В этой общей фольклорной стилистике органична и строчка «А ты с закрытыми очами» – для интонационного строя плача подходит высокое слово «очи». Истинно фольклорным выглядит и финал, вносящий особую ноту в этот плач по убитому однополчанину: окончательное расставание не отменяет родства, всеобщности, братства. «Мы все войны шальные дети – и генерал, и рядовой»: война все списывала – мир всех уравнял. Теперь они – и генерал, и рядовой – выпущены в непредсказуемую жизнь, еще вчера представлявшуюся главной мечтой, а теперь – непонятную и пугающую; субординация отменена, все окончательно и бесповоротно равны. Это напоминает о первом опубликованном стихотворении Окуджавы «До свиданья, сыны!» – где, при всем ученичестве и очевидной слабости текста, наличествовал уже вечный окуджавовский контраст: радость – и тревога, облегчение – и смутное будущее. Двойчатки, двойчатки; но эта еще и демонстрирует, как разительно поэт вырос за тридцать лет, не утратив ни простоты, ни лексической нейтральности, ни подчеркнутой скромности в средствах. У иных авторов между ранним и зрелым творчеством – бездна, а вот читая подряд эти два сочинения, охотно веришь, что написал их один человек, пусть и освободившийся с годами от необходимости соответствовать советскому шаблону. Глядишь, если б тогда нашлось кому положить «Сынов» на музыку – страна запела бы.

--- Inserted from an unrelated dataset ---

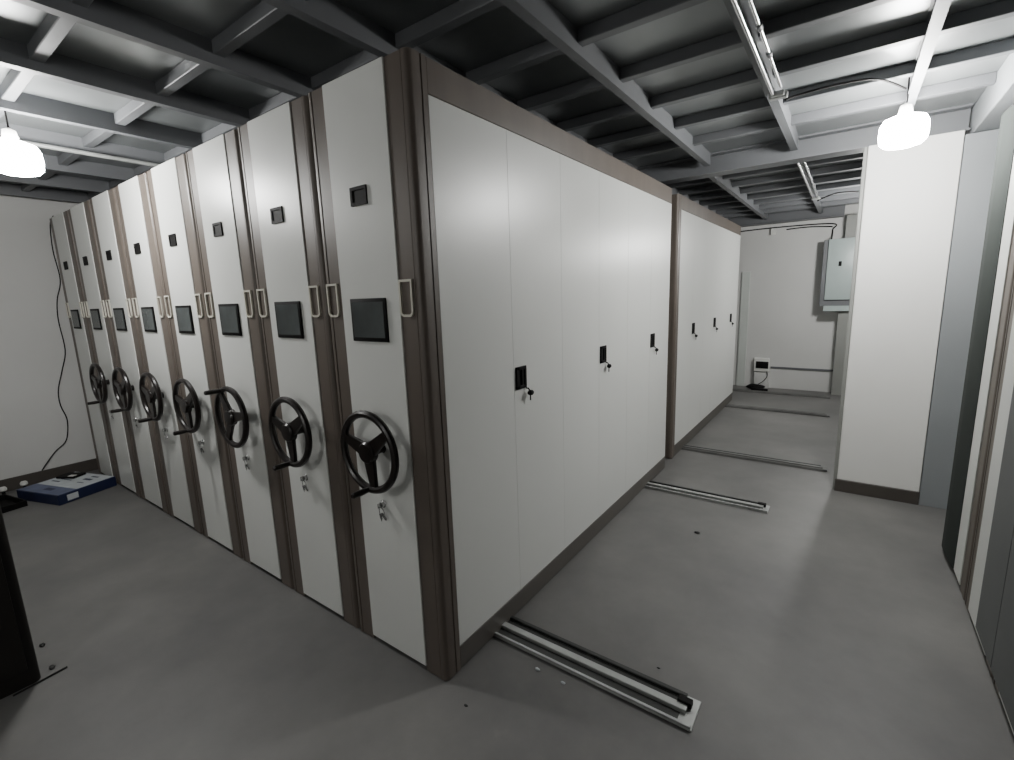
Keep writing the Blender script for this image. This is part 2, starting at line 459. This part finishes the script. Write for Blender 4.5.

Фольклор – великий примиритель: в его лучших образцах праздник и траур не просто соседствуют, а сливаются, и не зря во всяком русском празднестве столько грозного и пугающего, а во всяком страхе и грусти – столько самоутешений, презрения к судьбе и умения вдруг подмигнуть ей. Сочетание счастья и скорби, выстраданного отдыха от долгого военного труда – и вечной, окончательной разлуки с павшими: на этом скрещении держится песня, мгновенно ставшая народной. Слова «Бери шинель, пошли домой» тут же ушли в пословицу – и никто уже не обращал внимания на явный анахронизм: уходили-то летом, в летней форме, в гимнастерках, откуда шинель? Но фольклор за точностью не гоняется.